We have a financial industry that views as normal the practice of deliberately creating systemic risk by developing financial instruments that will cause our largest banks to collapse, if the law in its current form is in fact enforced.  The end result of this process is that we have a legal system that – at least when it comes to financial transactions – is composed of laws written by and for the benefit of financial institutions themselves.

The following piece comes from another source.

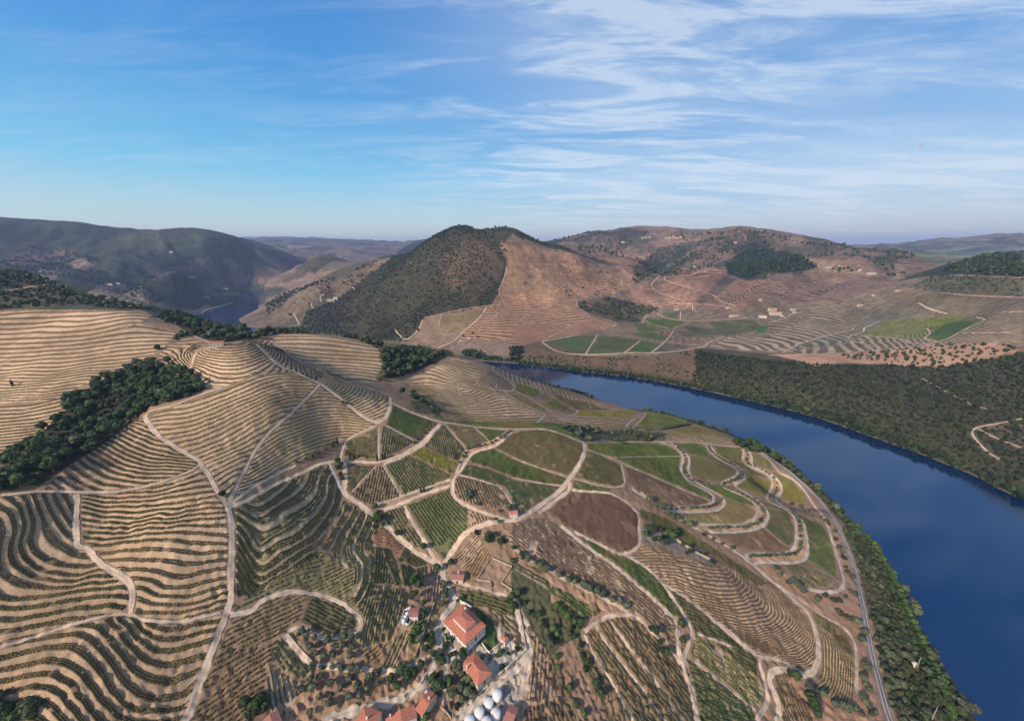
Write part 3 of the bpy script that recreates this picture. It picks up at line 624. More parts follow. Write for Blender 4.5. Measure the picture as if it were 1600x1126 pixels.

While I have a lot of sympathy for Paul Jackson’s point that these procedural matters don’t really matter to those who have defaulted on their mortgages, because in the vast majority of cases their default means they don’t have much of a legal claim to the house, the complete failure by a financial industry full to the gills with well-paid lawyers and real estate experts to comply with the laws governing mortgages and the transfer of real property is a big issue.  (And I see that Paul Jackson agrees with me on that last point.)  It is a big issue precisely because it demonstrates in very plain terms the financial industry’s utter contempt for the rule of law and for the tax-paying public that is counted on to open its wallet every time a bank sneezes.